===== Information supplied

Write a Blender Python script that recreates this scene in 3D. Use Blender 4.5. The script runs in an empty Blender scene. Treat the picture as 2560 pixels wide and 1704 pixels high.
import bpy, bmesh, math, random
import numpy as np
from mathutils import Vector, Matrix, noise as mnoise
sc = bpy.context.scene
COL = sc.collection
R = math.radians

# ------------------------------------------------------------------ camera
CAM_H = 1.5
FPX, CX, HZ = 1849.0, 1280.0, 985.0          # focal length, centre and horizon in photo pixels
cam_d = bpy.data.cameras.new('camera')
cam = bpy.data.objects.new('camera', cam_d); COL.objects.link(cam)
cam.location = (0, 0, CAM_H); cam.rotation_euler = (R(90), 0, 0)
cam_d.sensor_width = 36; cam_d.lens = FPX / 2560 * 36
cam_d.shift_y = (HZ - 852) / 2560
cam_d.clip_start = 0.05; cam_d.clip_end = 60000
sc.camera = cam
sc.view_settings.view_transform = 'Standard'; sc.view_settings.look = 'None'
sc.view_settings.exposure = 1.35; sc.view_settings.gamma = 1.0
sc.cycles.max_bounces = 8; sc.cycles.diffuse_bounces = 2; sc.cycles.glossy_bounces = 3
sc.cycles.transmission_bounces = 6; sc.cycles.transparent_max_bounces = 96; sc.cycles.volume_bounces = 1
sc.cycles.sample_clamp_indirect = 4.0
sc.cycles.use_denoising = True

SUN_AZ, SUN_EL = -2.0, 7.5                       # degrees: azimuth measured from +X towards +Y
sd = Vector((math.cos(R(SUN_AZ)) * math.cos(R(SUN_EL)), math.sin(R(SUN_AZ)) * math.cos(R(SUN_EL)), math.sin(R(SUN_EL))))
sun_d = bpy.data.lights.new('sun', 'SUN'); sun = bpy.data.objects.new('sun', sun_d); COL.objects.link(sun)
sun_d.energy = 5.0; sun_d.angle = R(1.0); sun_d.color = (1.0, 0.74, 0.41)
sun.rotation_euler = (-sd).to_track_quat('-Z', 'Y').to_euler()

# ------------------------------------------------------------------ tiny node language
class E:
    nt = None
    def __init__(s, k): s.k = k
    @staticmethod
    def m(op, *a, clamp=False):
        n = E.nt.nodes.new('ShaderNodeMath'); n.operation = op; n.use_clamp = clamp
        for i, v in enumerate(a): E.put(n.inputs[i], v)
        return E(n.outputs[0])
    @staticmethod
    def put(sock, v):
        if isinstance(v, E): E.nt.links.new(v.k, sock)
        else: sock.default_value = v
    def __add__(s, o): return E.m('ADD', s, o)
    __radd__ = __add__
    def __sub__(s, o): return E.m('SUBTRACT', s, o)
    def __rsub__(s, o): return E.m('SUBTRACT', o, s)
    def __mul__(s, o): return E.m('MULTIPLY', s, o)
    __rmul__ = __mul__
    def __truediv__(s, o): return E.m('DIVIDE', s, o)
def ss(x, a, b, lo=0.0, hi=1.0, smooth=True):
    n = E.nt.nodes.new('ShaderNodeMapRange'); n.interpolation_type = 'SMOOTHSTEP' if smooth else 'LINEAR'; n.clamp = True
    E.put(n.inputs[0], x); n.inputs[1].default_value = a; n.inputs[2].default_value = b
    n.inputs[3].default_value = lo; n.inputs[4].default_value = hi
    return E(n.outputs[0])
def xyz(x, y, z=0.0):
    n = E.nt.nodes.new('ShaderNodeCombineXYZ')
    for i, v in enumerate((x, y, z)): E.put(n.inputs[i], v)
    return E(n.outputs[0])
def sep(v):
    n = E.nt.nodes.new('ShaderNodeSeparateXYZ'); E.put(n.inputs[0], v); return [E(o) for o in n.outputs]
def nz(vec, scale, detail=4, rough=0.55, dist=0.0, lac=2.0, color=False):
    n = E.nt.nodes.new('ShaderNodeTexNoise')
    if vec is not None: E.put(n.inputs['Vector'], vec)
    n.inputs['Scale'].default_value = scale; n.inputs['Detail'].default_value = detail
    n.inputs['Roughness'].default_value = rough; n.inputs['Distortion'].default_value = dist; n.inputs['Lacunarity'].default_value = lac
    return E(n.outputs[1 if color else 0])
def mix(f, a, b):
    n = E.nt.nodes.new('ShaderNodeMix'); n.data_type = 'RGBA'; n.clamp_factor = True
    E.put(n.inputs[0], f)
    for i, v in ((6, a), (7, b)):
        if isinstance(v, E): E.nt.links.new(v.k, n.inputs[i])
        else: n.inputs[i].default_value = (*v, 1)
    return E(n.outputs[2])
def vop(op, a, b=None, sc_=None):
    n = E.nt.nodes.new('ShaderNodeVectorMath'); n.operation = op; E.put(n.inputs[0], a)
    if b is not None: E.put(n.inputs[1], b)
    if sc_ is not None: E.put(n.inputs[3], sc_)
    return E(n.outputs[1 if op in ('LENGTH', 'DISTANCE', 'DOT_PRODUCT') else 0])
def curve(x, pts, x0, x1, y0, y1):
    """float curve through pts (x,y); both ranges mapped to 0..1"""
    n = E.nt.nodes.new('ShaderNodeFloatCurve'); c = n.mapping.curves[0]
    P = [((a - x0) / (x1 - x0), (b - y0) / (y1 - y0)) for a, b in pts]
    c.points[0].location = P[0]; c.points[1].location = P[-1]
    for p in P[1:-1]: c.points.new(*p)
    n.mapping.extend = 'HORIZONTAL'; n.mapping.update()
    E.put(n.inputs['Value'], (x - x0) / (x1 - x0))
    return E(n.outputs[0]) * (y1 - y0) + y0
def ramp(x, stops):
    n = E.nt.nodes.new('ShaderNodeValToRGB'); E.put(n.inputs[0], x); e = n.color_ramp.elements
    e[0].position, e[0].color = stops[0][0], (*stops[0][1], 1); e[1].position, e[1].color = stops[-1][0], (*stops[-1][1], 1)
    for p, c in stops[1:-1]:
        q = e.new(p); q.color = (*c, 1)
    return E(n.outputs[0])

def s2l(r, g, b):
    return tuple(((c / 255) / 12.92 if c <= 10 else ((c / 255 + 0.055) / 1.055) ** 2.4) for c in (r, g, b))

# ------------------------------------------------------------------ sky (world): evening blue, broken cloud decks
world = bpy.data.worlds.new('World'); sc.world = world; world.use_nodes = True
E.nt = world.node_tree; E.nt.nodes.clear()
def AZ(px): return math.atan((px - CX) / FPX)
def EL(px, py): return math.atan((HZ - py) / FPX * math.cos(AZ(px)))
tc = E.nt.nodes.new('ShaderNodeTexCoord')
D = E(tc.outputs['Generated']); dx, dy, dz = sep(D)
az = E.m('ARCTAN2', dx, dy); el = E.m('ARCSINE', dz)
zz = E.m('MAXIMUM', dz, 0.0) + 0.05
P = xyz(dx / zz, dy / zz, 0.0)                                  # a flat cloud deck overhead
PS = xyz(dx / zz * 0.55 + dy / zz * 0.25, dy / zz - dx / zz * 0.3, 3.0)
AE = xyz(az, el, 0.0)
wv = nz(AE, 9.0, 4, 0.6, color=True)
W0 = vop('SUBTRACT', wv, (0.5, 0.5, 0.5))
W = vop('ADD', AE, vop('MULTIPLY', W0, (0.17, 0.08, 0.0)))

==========

> **Stated exercise**
Set down the listing above in full, please, exactly as it appears.

> **Solved problem**
Write a Blender Python script that recreates this scene in 3D. Use Blender 4.5. The script runs in an empty Blender scene. Treat the picture as 2560 pixels wide and 1704 pixels high.
import bpy, bmesh, math, random
import numpy as np
from mathutils import Vector, Matrix, noise as mnoise
sc = bpy.context.scene
COL = sc.collection
R = math.radians

# ------------------------------------------------------------------ camera
CAM_H = 1.5
FPX, CX, HZ = 1849.0, 1280.0, 985.0          # focal length, centre and horizon in photo pixels
cam_d = bpy.data.cameras.new('camera')
cam = bpy.data.objects.new('camera', cam_d); COL.objects.link(cam)
cam.location = (0, 0, CAM_H); cam.rotation_euler = (R(90), 0, 0)
cam_d.sensor_width = 36; cam_d.lens = FPX / 2560 * 36
cam_d.shift_y = (HZ - 852) / 2560
cam_d.clip_start = 0.05; cam_d.clip_end = 60000
sc.camera = cam
sc.view_settings.view_transform = 'Standard'; sc.view_settings.look = 'None'
sc.view_settings.exposure = 1.35; sc.view_settings.gamma = 1.0
sc.cycles.max_bounces = 8; sc.cycles.diffuse_bounces = 2; sc.cycles.glossy_bounces = 3
sc.cycles.transmission_bounces = 6; sc.cycles.transparent_max_bounces = 96; sc.cycles.volume_bounces = 1
sc.cycles.sample_clamp_indirect = 4.0
sc.cycles.use_denoising = True

SUN_AZ, SUN_EL = -2.0, 7.5                       # degrees: azimuth measured from +X towards +Y
sd = Vector((math.cos(R(SUN_AZ)) * math.cos(R(SUN_EL)), math.sin(R(SUN_AZ)) * math.cos(R(SUN_EL)), math.sin(R(SUN_EL))))
sun_d = bpy.data.lights.new('sun', 'SUN'); sun = bpy.data.objects.new('sun', sun_d); COL.objects.link(sun)
sun_d.energy = 5.0; sun_d.angle = R(1.0); sun_d.color = (1.0, 0.74, 0.41)
sun.rotation_euler = (-sd).to_track_quat('-Z', 'Y').to_euler()

# ------------------------------------------------------------------ tiny node language
class E:
    nt = None
    def __init__(s, k): s.k = k
    @staticmethod
    def m(op, *a, clamp=False):
        n = E.nt.nodes.new('ShaderNodeMath'); n.operation = op; n.use_clamp = clamp
        for i, v in enumerate(a): E.put(n.inputs[i], v)
        return E(n.outputs[0])
    @staticmethod
    def put(sock, v):
        if isinstance(v, E): E.nt.links.new(v.k, sock)
        else: sock.default_value = v
    def __add__(s, o): return E.m('ADD', s, o)
    __radd__ = __add__
    def __sub__(s, o): return E.m('SUBTRACT', s, o)
    def __rsub__(s, o): return E.m('SUBTRACT', o, s)
    def __mul__(s, o): return E.m('MULTIPLY', s, o)
    __rmul__ = __mul__
    def __truediv__(s, o): return E.m('DIVIDE', s, o)
def ss(x, a, b, lo=0.0, hi=1.0, smooth=True):
    n = E.nt.nodes.new('ShaderNodeMapRange'); n.interpolation_type = 'SMOOTHSTEP' if smooth else 'LINEAR'; n.clamp = True
    E.put(n.inputs[0], x); n.inputs[1].default_value = a; n.inputs[2].default_value = b
    n.inputs[3].default_value = lo; n.inputs[4].default_value = hi
    return E(n.outputs[0])
def xyz(x, y, z=0.0):
    n = E.nt.nodes.new('ShaderNodeCombineXYZ')
    for i, v in enumerate((x, y, z)): E.put(n.inputs[i], v)
    return E(n.outputs[0])
def sep(v):
    n = E.nt.nodes.new('ShaderNodeSeparateXYZ'); E.put(n.inputs[0], v); return [E(o) for o in n.outputs]
def nz(vec, scale, detail=4, rough=0.55, dist=0.0, lac=2.0, color=False):
    n = E.nt.nodes.new('ShaderNodeTexNoise')
    if vec is not None: E.put(n.inputs['Vector'], vec)
    n.inputs['Scale'].default_value = scale; n.inputs['Detail'].default_value = detail
    n.inputs['Roughness'].default_value = rough; n.inputs['Distortion'].default_value = dist; n.inputs['Lacunarity'].default_value = lac
    return E(n.outputs[1 if color else 0])
def mix(f, a, b):
    n = E.nt.nodes.new('ShaderNodeMix'); n.data_type = 'RGBA'; n.clamp_factor = True
    E.put(n.inputs[0], f)
    for i, v in ((6, a), (7, b)):
        if isinstance(v, E): E.nt.links.new(v.k, n.inputs[i])
        else: n.inputs[i].default_value = (*v, 1)
    return E(n.outputs[2])
def vop(op, a, b=None, sc_=None):
    n = E.nt.nodes.new('ShaderNodeVectorMath'); n.operation = op; E.put(n.inputs[0], a)
    if b is not None: E.put(n.inputs[1], b)
    if sc_ is not None: E.put(n.inputs[3], sc_)
    return E(n.outputs[1 if op in ('LENGTH', 'DISTANCE', 'DOT_PRODUCT') else 0])
def curve(x, pts, x0, x1, y0, y1):
    """float curve through pts (x,y); both ranges mapped to 0..1"""
    n = E.nt.nodes.new('ShaderNodeFloatCurve'); c = n.mapping.curves[0]
    P = [((a - x0) / (x1 - x0), (b - y0) / (y1 - y0)) for a, b in pts]
    c.points[0].location = P[0]; c.points[1].location = P[-1]
    for p in P[1:-1]: c.points.new(*p)
    n.mapping.extend = 'HORIZONTAL'; n.mapping.update()
    E.put(n.inputs['Value'], (x - x0) / (x1 - x0))
    return E(n.outputs[0]) * (y1 - y0) + y0
def ramp(x, stops):
    n = E.nt.nodes.new('ShaderNodeValToRGB'); E.put(n.inputs[0], x); e = n.color_ramp.elements
    e[0].position, e[0].color = stops[0][0], (*stops[0][1], 1); e[1].position, e[1].color = stops[-1][0], (*stops[-1][1], 1)
    for p, c in stops[1:-1]:
        q = e.new(p); q.color = (*c, 1)
    return E(n.outputs[0])

def s2l(r, g, b):
    return tuple(((c / 255) / 12.92 if c <= 10 else ((c / 255 + 0.055) / 1.055) ** 2.4) for c in (r, g, b))

# ------------------------------------------------------------------ sky (world): evening blue, broken cloud decks
world = bpy.data.worlds.new('World'); sc.world = world; world.use_nodes = True
E.nt = world.node_tree; E.nt.nodes.clear()
def AZ(px): return math.atan((px - CX) / FPX)
def EL(px, py): return math.atan((HZ - py) / FPX * math.cos(AZ(px)))
tc = E.nt.nodes.new('ShaderNodeTexCoord')
D = E(tc.outputs['Generated']); dx, dy, dz = sep(D)
az = E.m('ARCTAN2', dx, dy); el = E.m('ARCSINE', dz)
zz = E.m('MAXIMUM', dz, 0.0) + 0.05
P = xyz(dx / zz, dy / zz, 0.0)                                  # a flat cloud deck overhead
PS = xyz(dx / zz * 0.55 + dy / zz * 0.25, dy / zz - dx / zz * 0.3, 3.0)
AE = xyz(az, el, 0.0)
wv = nz(AE, 9.0, 4, 0.6, color=True)
W0 = vop('SUBTRACT', wv, (0.5, 0.5, 0.5))
W = vop('ADD', AE, vop('MULTIPLY', W0, (0.17, 0.08, 0.0)))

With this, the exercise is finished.